Quote Originally Posted by Element187
not entirely true. i can play at either NL 100 or NL 50 within my bankroll .. i kept watching these asian players on the world poker tour playing complete crap and just laying waste to the tags at the table.. i wanted to learn that.

so i played at NL 25 playing every connector card, unsuited or suited, up to 2 and 3 gappers, playing for sets with small pocket pairs.

i was draining lots and lots of money, i was playing these cards out of position against a raise and a reraise and kept draining money.

i lost maybe 200$ at the NL25 tables before i started catching and made that back in a couple days, and moved up to NL 50 to give it a try with great success.

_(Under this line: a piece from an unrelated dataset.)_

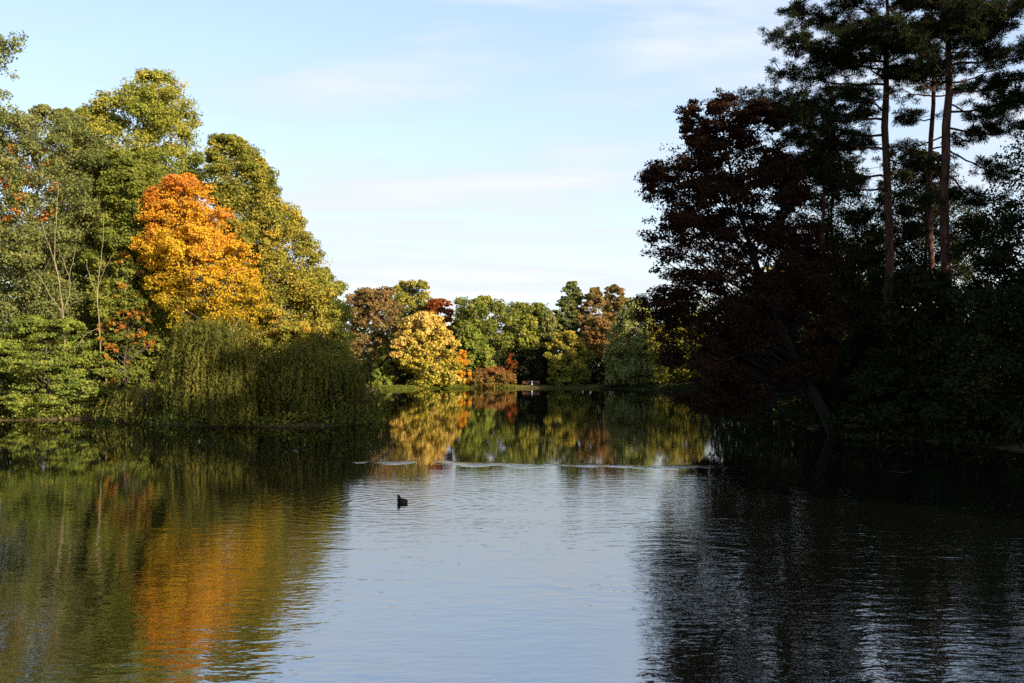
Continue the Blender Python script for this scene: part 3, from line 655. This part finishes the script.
# ------------------------------------------------------------------ bank vegetation (uncountable)
def ground_cover(name, xr, yr, dr, n, leaf, L, W, seed, hmax=.5, upright=False, cond=None):
    rng = np.random.default_rng(seed)
    x = rng.uniform(*xr, n * 6); y = rng.uniform(*yr, n * 6)
    d = shore_dist(x, y); k = (d > dr[0]) & (d < dr[1])
    if cond is not None: k &= cond(x, y)
    x, y = x[k][:n], y[k][:n]
    z = np.maximum(ground_z(x, y), 0)
    dens = .5 + .5 * np.sin(x * 1.1 + 2 * np.sin(y * .6)) * np.cos(y * .9)
    hh = hmax * rng.random(len(x)) * (.35 + .65 * dens)
    P = np.stack([x, y, z + hh + .02], 1)
    if upright:
        T = np.tile([0, 0, 1.], (len(x), 1)) + rng.normal(size=(len(x), 3)) * .25; N_ = rng.normal(size=(len(x), 3)) * np.array([1, 1, .1])
        P[:, 2] = z + L * .4 * (.4 + dens)
        V, Q = leaf_quads(P, N_, L, W, rng, T)
    else:
        tilt = .06 if hmax < .02 else 1.0
        V, Q = leaf_quads(P, rng.normal(size=(len(x), 3)) * tilt + np.array([0, 0, 1.0]), L, W, rng)
    o = mesh_obj(name, V, Q, LM[leaf], None, np.clip(.5 * dens + .5 * rng.random(len(x)), 0, 1)); o['kind'] = 'stuff'
ground_cover('undergrowth', (-60, -8), (60, 92), (-.12, 9), 34000, 'green', .26, .18, 130, .9)
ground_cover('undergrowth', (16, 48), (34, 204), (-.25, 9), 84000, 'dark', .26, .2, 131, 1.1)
ground_cover('grass', (-30, 34), (184, 214), (-.2, 3.5), 26000, 'grass', .22, .07, 132, .15, True, cond=lambda x, y: (x < -3) | (np.random.default_rng(5).random(len(x)) < .25))
ground_cover('reeds', (-27, 1), (184, 209), (-.3, 2.2), 16000, 'grass', .42, .10, 134, .5, True)
ground_cover('fallen_leaves', (-10, 34), (196, 222), (.6, 14), 5000, 'rust', .28, .2, 133, .03)

ground_cover('floating_leaves', (-46, 26), (14, 90), (-9, -.25), 700, 'gold', .13, .10, 135, .005, cond=lambda x, y: np.random.default_rng(6).random(len(x)) < np.exp(shore_dist(x, y) / 2.5))

# ------------------------------------------------------------------ coot on the water
def loft(spine, radii, sq, k=14):
    sp = np.array(spine, float); t = np.gradient(sp, axis=0); t = unit(t)
    side = np.tile([0, 1.0, 0], (len(sp), 1)); up = unit(np.cross(t, side))
    th = np.arange(k) * 2 * math.pi / k
    ring = sp[:, None] + np.array(radii)[:, None, None] * (np.cos(th)[None, :, None] * side[:, None] * np.array(sq)[:, None, None] + np.sin(th)[None, :, None] * up[:, None])
    n = len(sp); i = np.arange(n - 1)[:, None] * k; j = np.arange(k)[None]; j2 = (j + 1) % k
    Q = np.stack([i + j, i + j2, i + k + j2, i + k + j], -1).reshape(-1, 4)
    return ring.reshape(-1, 3), Q
black = flat_mat('black_plumage', (.003, .003, .0035), (.006, .006, .007), .9, 40)
black.node_tree.nodes['Principled BSDF'].inputs['Specular IOR Level'].default_value = .03
bird = thing('coot', 'small black water bird swimming alone in open water', 'bird', (COOT[0], COOT[1], -.03)); bird.scale = (.95, .95, 1.0); bird.rotation_euler = (0, 0, math.radians(142))
sp = [(-.215, 0, .085), (-.19, 0, .085), (-.15, 0, .075), (-.09, 0, .068), (0, 0, .062), (.075, 0, .070), (.115, 0, .090), (.138, 0, .120), (.146, 0, .150), (.150, 0, .178), (.158, 0, .205), (.174, 0, .224), (.194, 0, .230), (.213, 0, .225), (.226, 0, .216)]
ra = [.006, .034, .078, .106, .116, .110, .096, .082, .068, .056, .050, .048, .043, .030, .012]
V, Q = loft(sp, ra, [1.1, 1.1, 1.1, 1.1, 1.08, 1.05, 1, 1, 1, 1, .95, .9, .9, .85, .8])
bo = mesh_obj('body', V, Q, black, bird, smooth=True)
sm = bo.modifiers.new('smooth', 'SUBSURF'); sm.levels = 1; sm.render_levels = 2
V, Q = loft([(.222, 0, .228), (.235, 0, .226), (.252, 0, .220), (.268, 0, .213)], [.016, .014, .009, .003], [.7, .7, .6, .5], 10)
mesh_obj('bill', V, Q, flat_mat('grey_bill', (.10, .10, .09), (.16, .15, .14), .4, 30), bird, smooth=True)
for s in (-1, 1):
    V, Q = loft([(-.17, s * .05, .115), (-.11, s * .082, .12), (-.02, s * .098, .105), (.06, s * .086, .09), (.085, s * .07, .085)], [.006, .022, .034, .026, .006], [.45] * 5, 10)
    mesh_obj('wing', V, Q, black, bird, smooth=True)
V, Q = loft([(-.16, 0, .092), (-.21, 0, .105), (-.245, 0, .118)], [.030, .022, .006], [1.3, 1.4, 1.6], 10)
mesh_obj('tail', V, Q, black, bird, smooth=True)

# ------------------------------------------------------------------ benches and post on the far lawn
def boxes(name, bl, mat, parent):
    V = []; Q = []
    for (x, y, z, sx, sy, sz) in bl:
        n = len(V)
        for dx in (-1, 1):
            for dy in (-1, 1):
                for dz in (-1, 1): V.append((x + dx * sx / 2, y + dy * sy / 2, z + dz * sz / 2))
        Q += [[n + a for a in f] for f in ((0, 1, 3, 2), (4, 6, 7, 5), (0, 4, 5, 1), (2, 3, 7, 6), (0, 2, 6, 4), (1, 5, 7, 3))]
    o = mesh_obj(name, V, Q, mat, parent)
    bv = o.modifiers.new('bevel', 'BEVEL'); bv.width = .008; bv.segments = 2
    return o
wood = flat_mat('brown_bench_wood', (.16, .075, .045), (.28, .13, .08), .7, 8)
iron = flat_mat('dark_iron', (.02, .02, .02), (.05, .05, .05), .5, 8)
white = flat_mat('white_paint', (.70, .70, .68), (.82, .82, .80), .4, 6)
def bench(label, x, y, wid):
    t = thing('park_bench', label, 'bench', (x, y, gz(x, y)))
    boxes('seat', [(0, -.2 + .14 * k, .45, wid, .11, .05) for k in range(3)], wood, t)
    boxes('backrest', [(0, .19, .60 + .14 * k, wid, .04, .11) for k in range(3)], wood, t)
    for s in (-1, 1):
        for yy in (-.18, .2):
            boxes('leg', [(s * (wid / 2 - .12), yy, .2, .07, .06, .46)], iron, t)
Db = 210.0
bench('brown park bench left of the white post on the far shore', wx(526.6, Db), Db, 1.7)
bench('shorter brown park bench right of the white post on the far shore', wx(537, Db), Db + .2, 1.15)
xp = wx(532, Db - .3)
post = thing('marker_post', 'stout white post between the two brown benches', 'post', (xp, Db - .3, gz(xp, Db - .3)))
tb = Tubes(); tb.add([(0, 0, -.2), (0, 0, .1), (0, 0, .6), (0, 0, .85)], [.17, .17, .165, .165], 16); tb.build('post_shaft', white, post)
tb = Tubes(); tb.add([(0, 0, .84), (0, 0, .86), (0, 0, .93), (0, 0, .96), (0, 0, .965)], [.165, .20, .20, .15, .002], 16); tb.build('cap', white, post)

# ------------------------------------------------------------------ light, sky, camera
az, el = math.radians(SUN_AZ), math.radians(SUN_EL)
S = Vector((math.sin(az) * math.cos(el), math.cos(az) * math.cos(el), math.sin(el)))
sl = bpy.data.lights.new('sun', 'SUN'); sl.energy = 5.0; sl.angle = math.radians(.53); sl.color = (1.0, .88, .70)
so = bpy.data.objects.new('sun', sl); so.rotation_euler = S.to_track_quat('Z', 'Y').to_euler(); so.location = (60, -30, 60); C.objects.link(so)

W = bpy.data.worlds.new('World'); bpy.context.scene.world = W; W.use_nodes = True
nt = W.node_tree; nt.nodes.clear(); L = nt.links.new; N = nt.nodes.new
out = N('ShaderNodeOutputWorld'); bg = N('ShaderNodeBackground'); bg.inputs[1].default_value = .11
sky = N('ShaderNodeTexSky'); sky.sky_type = 'NISHITA'; sky.sun_disc = False
sky.sun_elevation = el; sky.sun_rotation = az; sky.air_density = 1.0; sky.dust_density = 1.0; sky.ozone_density = 1.0
tc = N('ShaderNodeTexCoord'); sp_ = N('ShaderNodeSeparateXYZ'); L(tc.outputs['Generated'], sp_.inputs[0])
zz = N('ShaderNodeMath'); zz.operation = 'MAXIMUM'; zz.inputs[1].default_value = .0; L(sp_.outputs[2], zz.inputs[0])
za = N('ShaderNodeMath'); za.operation = 'ADD'; za.inputs[1].default_value = .12; L(zz.outputs[0], za.inputs[0])
dv = N('ShaderNodeVectorMath'); dv.operation = 'DIVIDE'; cb = N('ShaderNodeCombineXYZ')
for k in range(3): L(za.outputs[0], cb.inputs[k])
L(tc.outputs['Generated'], dv.inputs[0]); L(cb.outputs[0], dv.inputs[1])
mp = N('ShaderNodeMapping'); mp.inputs['Scale'].default_value = (.55, 1.5, 0); mp.inputs['Rotation'].default_value = (0, 0, .18); mp.inputs['Location'].default_value = (1.7, .4, 0)
L(dv.outputs[0], mp.inputs[0])
nz = N('ShaderNodeTexNoise'); nz.inputs['Scale'].default_value = 1.1; nz.inputs['Detail'].default_value = 7; nz.inputs['Roughness'].default_value = .52; nz.inputs['Distortion'].default_value = .35
L(mp.outputs[0], nz.inputs[0])
def mrange(v, q):
    n = N('ShaderNodeMapRange'); n.interpolation_type = 'SMOOTHSTEP'
    for k, w_ in zip((1, 2, 3, 4), q): n.inputs[k].default_value = w_
    L(v, n.inputs[0]); return n.outputs[0]
def mth(op, a, b):
    n = N('ShaderNodeMath'); n.operation = op; n.use_clamp = True
    for k, v in enumerate((a, b)):
        if isinstance(v, float): n.inputs[k].default_value = v
        else: L(v, n.inputs[k])
    return n.outputs[0]
# thin high cloud: a veil over the northern half of the sky, thickest towards the horizon, with faint streaks
veil = mrange(sp_.outputs[2], (0.0, .50, .88, .55))
streak = mrange(nz.outputs[0], (.40, .66, -.16, .28))
ahead = mrange(sp_.outputs[1], (-.25, .75, .18, 1.0))
fac = mth('MULTIPLY', mth('ADD', veil, streak), ahead)
mx = N('ShaderNodeMix'); mx.data_type = 'RGBA'; vc = ramp(nt, [(0.0, (3.0, 3.22, 3.42)), (.20, (2.5, 2.9, 3.5)), (.35, (1.98, 2.55, 3.65)), (.5, (1.1, 1.9, 3.6))]); L(sp_.outputs[2], vc.inputs[0]); L(vc.outputs[0], mx.inputs[7])
streaks = mth('MULTIPLY', mrange(nz.outputs[0], (.46, .70, .0, .75)), ahead)
mx2 = N('ShaderNodeMix'); mx2.data_type = 'RGBA'; mx2.inputs[7].default_value = (3.35, 3.42, 3.5, 1)
L(fac, mx.inputs[0]); L(sky.outputs[0], mx.inputs[6]); L(streaks, mx2.inputs[0]); L(mx.outputs[2], mx2.inputs[6]); L(mx2.outputs[2], bg.inputs[0]); L(bg.outputs[0], out.inputs[0])

cd = bpy.data.cameras.new('camera'); cam = bpy.data.objects.new('camera', cd); C.objects.link(cam)
cam.location = (0, 0, CAM_H); cam.rotation_euler = (math.pi / 2, 0, 0)
cd.sensor_width = 36; cd.lens = 36 * F_PX / 1024; cd.shift_y = (YH - 341.5) / 1024
cd.clip_end = 8000; cd.clip_start = .1
sc = bpy.context.scene; sc.camera = cam
sc.view_settings.view_transform = 'Standard'; sc.view_settings.look = 'None'; sc.view_settings.gamma = 1; sc.view_settings.exposure = EXPOSURE
sc.view_settings.use_curve_mapping = False
sc.render.engine = 'CYCLES'
cy = sc.cycles
cy.max_bounces = 5; cy.diffuse_bounces = 3; cy.glossy_bounces = 3; cy.transmission_bounces = 3; cy.transparent_max_bounces = 4
cy.use_denoising = False
cy.sample_clamp_indirect = 6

the most important part of learning the LAG style is to learn your opponents. you have to know the hands they play.. how much they raise for those hands, and go from there. read them for a hand and take them on with garbage in position, and compare the flop to your hand and what it does to your opponents range of hands, if you have the better hand, stuff an all in back at him.
Great post. This mirrors what I want to do once I decide I'm ready to move away from short stack play (likely the end of the summer), and likewise, is what I'd recommend for someone wanting to learn. I'm curious about a few things:

- How do your winnings with big hands compare to your winnings with hidden hands?

- How often do you raise your draws on the flop? Does calling raises and calling with pot odds make a big part of your play, or is it mostly doing the raising yourself (i.e. raising preflop w/ suited connectors if it's limped or calling a preflop raise and then raising or reraising if a draw presents itself)? Is drawing/bluffing out your opponent a significantly bigger part of your play here than catching a hand on the flop?